- **STATED EXERCISE**: Output every line below without omitting or altering anything.

- **SOURCE MATERIAL**:

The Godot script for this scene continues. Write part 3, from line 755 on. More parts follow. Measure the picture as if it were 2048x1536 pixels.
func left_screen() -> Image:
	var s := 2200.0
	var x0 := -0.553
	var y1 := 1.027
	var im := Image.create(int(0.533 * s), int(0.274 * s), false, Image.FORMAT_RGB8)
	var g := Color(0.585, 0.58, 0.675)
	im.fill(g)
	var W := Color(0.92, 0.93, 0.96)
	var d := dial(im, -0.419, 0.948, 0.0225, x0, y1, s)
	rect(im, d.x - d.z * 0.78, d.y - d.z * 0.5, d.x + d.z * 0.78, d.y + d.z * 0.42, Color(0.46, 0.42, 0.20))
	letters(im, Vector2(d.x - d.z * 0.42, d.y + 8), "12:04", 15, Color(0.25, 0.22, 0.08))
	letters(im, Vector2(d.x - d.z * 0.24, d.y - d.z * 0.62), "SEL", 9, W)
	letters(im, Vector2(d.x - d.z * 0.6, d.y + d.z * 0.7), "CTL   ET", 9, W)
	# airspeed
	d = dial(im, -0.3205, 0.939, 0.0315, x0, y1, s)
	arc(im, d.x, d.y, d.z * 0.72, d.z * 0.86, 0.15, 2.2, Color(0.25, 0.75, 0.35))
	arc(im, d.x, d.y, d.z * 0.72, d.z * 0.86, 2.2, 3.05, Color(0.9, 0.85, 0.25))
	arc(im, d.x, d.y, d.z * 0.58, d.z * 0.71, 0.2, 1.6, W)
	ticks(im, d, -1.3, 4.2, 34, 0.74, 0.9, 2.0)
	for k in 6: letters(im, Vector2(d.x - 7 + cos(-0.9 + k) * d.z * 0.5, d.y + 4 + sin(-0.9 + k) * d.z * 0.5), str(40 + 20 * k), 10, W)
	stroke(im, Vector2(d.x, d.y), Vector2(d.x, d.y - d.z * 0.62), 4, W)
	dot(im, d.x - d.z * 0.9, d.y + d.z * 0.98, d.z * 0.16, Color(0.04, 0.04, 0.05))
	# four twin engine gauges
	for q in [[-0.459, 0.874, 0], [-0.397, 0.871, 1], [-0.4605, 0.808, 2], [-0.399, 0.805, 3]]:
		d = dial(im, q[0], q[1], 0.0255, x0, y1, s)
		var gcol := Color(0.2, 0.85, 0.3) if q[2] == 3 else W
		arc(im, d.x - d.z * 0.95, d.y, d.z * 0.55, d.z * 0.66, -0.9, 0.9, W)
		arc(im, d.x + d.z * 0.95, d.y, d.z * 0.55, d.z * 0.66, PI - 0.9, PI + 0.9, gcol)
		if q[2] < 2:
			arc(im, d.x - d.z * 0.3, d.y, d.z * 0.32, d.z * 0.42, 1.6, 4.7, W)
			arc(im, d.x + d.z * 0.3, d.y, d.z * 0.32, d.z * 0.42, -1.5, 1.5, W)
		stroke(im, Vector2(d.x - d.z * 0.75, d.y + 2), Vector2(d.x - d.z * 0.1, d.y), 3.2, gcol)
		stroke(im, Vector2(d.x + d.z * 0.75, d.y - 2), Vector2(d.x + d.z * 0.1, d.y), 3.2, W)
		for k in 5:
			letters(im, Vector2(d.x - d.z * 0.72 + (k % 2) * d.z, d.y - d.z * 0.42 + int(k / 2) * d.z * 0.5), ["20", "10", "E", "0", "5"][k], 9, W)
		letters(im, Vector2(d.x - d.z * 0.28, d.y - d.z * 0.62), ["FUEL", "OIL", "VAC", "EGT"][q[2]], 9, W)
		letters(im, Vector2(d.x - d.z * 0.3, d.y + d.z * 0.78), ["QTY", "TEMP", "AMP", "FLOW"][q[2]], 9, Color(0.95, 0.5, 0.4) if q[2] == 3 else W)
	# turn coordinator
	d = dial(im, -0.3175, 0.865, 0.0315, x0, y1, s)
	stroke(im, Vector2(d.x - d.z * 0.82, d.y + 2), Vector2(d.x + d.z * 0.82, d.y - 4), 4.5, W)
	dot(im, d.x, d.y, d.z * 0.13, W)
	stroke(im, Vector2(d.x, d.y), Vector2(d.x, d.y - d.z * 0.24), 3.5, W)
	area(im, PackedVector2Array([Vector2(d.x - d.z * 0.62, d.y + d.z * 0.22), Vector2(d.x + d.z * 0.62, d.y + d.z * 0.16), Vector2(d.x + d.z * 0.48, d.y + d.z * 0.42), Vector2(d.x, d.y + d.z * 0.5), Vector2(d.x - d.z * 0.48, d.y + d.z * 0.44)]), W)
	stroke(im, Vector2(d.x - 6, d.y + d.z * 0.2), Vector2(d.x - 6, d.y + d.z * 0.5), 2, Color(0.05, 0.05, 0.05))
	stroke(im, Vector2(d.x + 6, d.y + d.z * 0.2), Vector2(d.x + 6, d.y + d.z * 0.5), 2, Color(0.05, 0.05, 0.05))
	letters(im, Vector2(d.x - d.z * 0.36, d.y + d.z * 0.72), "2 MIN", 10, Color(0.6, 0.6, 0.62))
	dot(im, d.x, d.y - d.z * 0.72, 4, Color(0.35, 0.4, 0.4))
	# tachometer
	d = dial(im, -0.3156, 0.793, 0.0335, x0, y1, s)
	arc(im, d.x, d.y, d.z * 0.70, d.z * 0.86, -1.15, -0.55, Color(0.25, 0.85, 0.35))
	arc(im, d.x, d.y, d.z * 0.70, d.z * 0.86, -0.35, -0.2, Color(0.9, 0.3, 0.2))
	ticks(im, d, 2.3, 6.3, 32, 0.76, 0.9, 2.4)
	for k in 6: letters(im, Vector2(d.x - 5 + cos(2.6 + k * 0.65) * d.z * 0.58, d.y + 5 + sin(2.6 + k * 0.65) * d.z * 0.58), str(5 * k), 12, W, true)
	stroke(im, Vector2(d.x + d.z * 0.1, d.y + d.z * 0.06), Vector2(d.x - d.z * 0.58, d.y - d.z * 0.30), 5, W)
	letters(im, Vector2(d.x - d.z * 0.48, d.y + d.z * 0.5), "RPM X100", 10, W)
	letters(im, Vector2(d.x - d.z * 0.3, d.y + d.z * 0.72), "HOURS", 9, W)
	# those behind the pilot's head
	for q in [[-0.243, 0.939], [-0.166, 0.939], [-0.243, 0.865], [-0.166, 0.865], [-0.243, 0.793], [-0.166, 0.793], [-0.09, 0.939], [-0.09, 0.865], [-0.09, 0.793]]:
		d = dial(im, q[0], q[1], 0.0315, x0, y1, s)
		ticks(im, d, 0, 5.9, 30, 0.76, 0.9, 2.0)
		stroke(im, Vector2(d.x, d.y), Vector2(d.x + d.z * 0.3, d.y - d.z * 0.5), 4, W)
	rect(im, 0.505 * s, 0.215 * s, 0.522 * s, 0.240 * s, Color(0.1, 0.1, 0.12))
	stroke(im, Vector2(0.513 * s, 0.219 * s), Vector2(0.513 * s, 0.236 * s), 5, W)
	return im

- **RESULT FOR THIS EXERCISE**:
The Godot script for this scene continues. Write part 3, from line 755 on. More parts follow. Measure the picture as if it were 2048x1536 pixels.
func left_screen() -> Image:
	var s := 2200.0
	var x0 := -0.553
	var y1 := 1.027
	var im := Image.create(int(0.533 * s), int(0.274 * s), false, Image.FORMAT_RGB8)
	var g := Color(0.585, 0.58, 0.675)
	im.fill(g)
	var W := Color(0.92, 0.93, 0.96)
	var d := dial(im, -0.419, 0.948, 0.0225, x0, y1, s)
	rect(im, d.x - d.z * 0.78, d.y - d.z * 0.5, d.x + d.z * 0.78, d.y + d.z * 0.42, Color(0.46, 0.42, 0.20))
	letters(im, Vector2(d.x - d.z * 0.42, d.y + 8), "12:04", 15, Color(0.25, 0.22, 0.08))
	letters(im, Vector2(d.x - d.z * 0.24, d.y - d.z * 0.62), "SEL", 9, W)
	letters(im, Vector2(d.x - d.z * 0.6, d.y + d.z * 0.7), "CTL   ET", 9, W)
	# airspeed
	d = dial(im, -0.3205, 0.939, 0.0315, x0, y1, s)
	arc(im, d.x, d.y, d.z * 0.72, d.z * 0.86, 0.15, 2.2, Color(0.25, 0.75, 0.35))
	arc(im, d.x, d.y, d.z * 0.72, d.z * 0.86, 2.2, 3.05, Color(0.9, 0.85, 0.25))
	arc(im, d.x, d.y, d.z * 0.58, d.z * 0.71, 0.2, 1.6, W)
	ticks(im, d, -1.3, 4.2, 34, 0.74, 0.9, 2.0)
	for k in 6: letters(im, Vector2(d.x - 7 + cos(-0.9 + k) * d.z * 0.5, d.y + 4 + sin(-0.9 + k) * d.z * 0.5), str(40 + 20 * k), 10, W)
	stroke(im, Vector2(d.x, d.y), Vector2(d.x, d.y - d.z * 0.62), 4, W)
	dot(im, d.x - d.z * 0.9, d.y + d.z * 0.98, d.z * 0.16, Color(0.04, 0.04, 0.05))
	# four twin engine gauges
	for q in [[-0.459, 0.874, 0], [-0.397, 0.871, 1], [-0.4605, 0.808, 2], [-0.399, 0.805, 3]]:
		d = dial(im, q[0], q[1], 0.0255, x0, y1, s)
		var gcol := Color(0.2, 0.85, 0.3) if q[2] == 3 else W
		arc(im, d.x - d.z * 0.95, d.y, d.z * 0.55, d.z * 0.66, -0.9, 0.9, W)
		arc(im, d.x + d.z * 0.95, d.y, d.z * 0.55, d.z * 0.66, PI - 0.9, PI + 0.9, gcol)
		if q[2] < 2:
			arc(im, d.x - d.z * 0.3, d.y, d.z * 0.32, d.z * 0.42, 1.6, 4.7, W)
			arc(im, d.x + d.z * 0.3, d.y, d.z * 0.32, d.z * 0.42, -1.5, 1.5, W)
		stroke(im, Vector2(d.x - d.z * 0.75, d.y + 2), Vector2(d.x - d.z * 0.1, d.y), 3.2, gcol)
		stroke(im, Vector2(d.x + d.z * 0.75, d.y - 2), Vector2(d.x + d.z * 0.1, d.y), 3.2, W)
		for k in 5:
			letters(im, Vector2(d.x - d.z * 0.72 + (k % 2) * d.z, d.y - d.z * 0.42 + int(k / 2) * d.z * 0.5), ["20", "10", "E", "0", "5"][k], 9, W)
		letters(im, Vector2(d.x - d.z * 0.28, d.y - d.z * 0.62), ["FUEL", "OIL", "VAC", "EGT"][q[2]], 9, W)
		letters(im, Vector2(d.x - d.z * 0.3, d.y + d.z * 0.78), ["QTY", "TEMP", "AMP", "FLOW"][q[2]], 9, Color(0.95, 0.5, 0.4) if q[2] == 3 else W)
	# turn coordinator
	d = dial(im, -0.3175, 0.865, 0.0315, x0, y1, s)
	stroke(im, Vector2(d.x - d.z * 0.82, d.y + 2), Vector2(d.x + d.z * 0.82, d.y - 4), 4.5, W)
	dot(im, d.x, d.y, d.z * 0.13, W)
	stroke(im, Vector2(d.x, d.y), Vector2(d.x, d.y - d.z * 0.24), 3.5, W)
	area(im, PackedVector2Array([Vector2(d.x - d.z * 0.62, d.y + d.z * 0.22), Vector2(d.x + d.z * 0.62, d.y + d.z * 0.16), Vector2(d.x + d.z * 0.48, d.y + d.z * 0.42), Vector2(d.x, d.y + d.z * 0.5), Vector2(d.x - d.z * 0.48, d.y + d.z * 0.44)]), W)
	stroke(im, Vector2(d.x - 6, d.y + d.z * 0.2), Vector2(d.x - 6, d.y + d.z * 0.5), 2, Color(0.05, 0.05, 0.05))
	stroke(im, Vector2(d.x + 6, d.y + d.z * 0.2), Vector2(d.x + 6, d.y + d.z * 0.5), 2, Color(0.05, 0.05, 0.05))
	letters(im, Vector2(d.x - d.z * 0.36, d.y + d.z * 0.72), "2 MIN", 10, Color(0.6, 0.6, 0.62))
	dot(im, d.x, d.y - d.z * 0.72, 4, Color(0.35, 0.4, 0.4))
	# tachometer
	d = dial(im, -0.3156, 0.793, 0.0335, x0, y1, s)
	arc(im, d.x, d.y, d.z * 0.70, d.z * 0.86, -1.15, -0.55, Color(0.25, 0.85, 0.35))
	arc(im, d.x, d.y, d.z * 0.70, d.z * 0.86, -0.35, -0.2, Color(0.9, 0.3, 0.2))
	ticks(im, d, 2.3, 6.3, 32, 0.76, 0.9, 2.4)
	for k in 6: letters(im, Vector2(d.x - 5 + cos(2.6 + k * 0.65) * d.z * 0.58, d.y + 5 + sin(2.6 + k * 0.65) * d.z * 0.58), str(5 * k), 12, W, true)
	stroke(im, Vector2(d.x + d.z * 0.1, d.y + d.z * 0.06), Vector2(d.x - d.z * 0.58, d.y - d.z * 0.30), 5, W)
	letters(im, Vector2(d.x - d.z * 0.48, d.y + d.z * 0.5), "RPM X100", 10, W)
	letters(im, Vector2(d.x - d.z * 0.3, d.y + d.z * 0.72), "HOURS", 9, W)
	# those behind the pilot's head
	for q in [[-0.243, 0.939], [-0.166, 0.939], [-0.243, 0.865], [-0.166, 0.865], [-0.243, 0.793], [-0.166, 0.793], [-0.09, 0.939], [-0.09, 0.865], [-0.09, 0.793]]:
		d = dial(im, q[0], q[1], 0.0315, x0, y1, s)
		ticks(im, d, 0, 5.9, 30, 0.76, 0.9, 2.0)
		stroke(im, Vector2(d.x, d.y), Vector2(d.x + d.z * 0.3, d.y - d.z * 0.5), 4, W)
	rect(im, 0.505 * s, 0.215 * s, 0.522 * s, 0.240 * s, Color(0.1, 0.1, 0.12))
	stroke(im, Vector2(0.513 * s, 0.219 * s), Vector2(0.513 * s, 0.236 * s), 5, W)
	return im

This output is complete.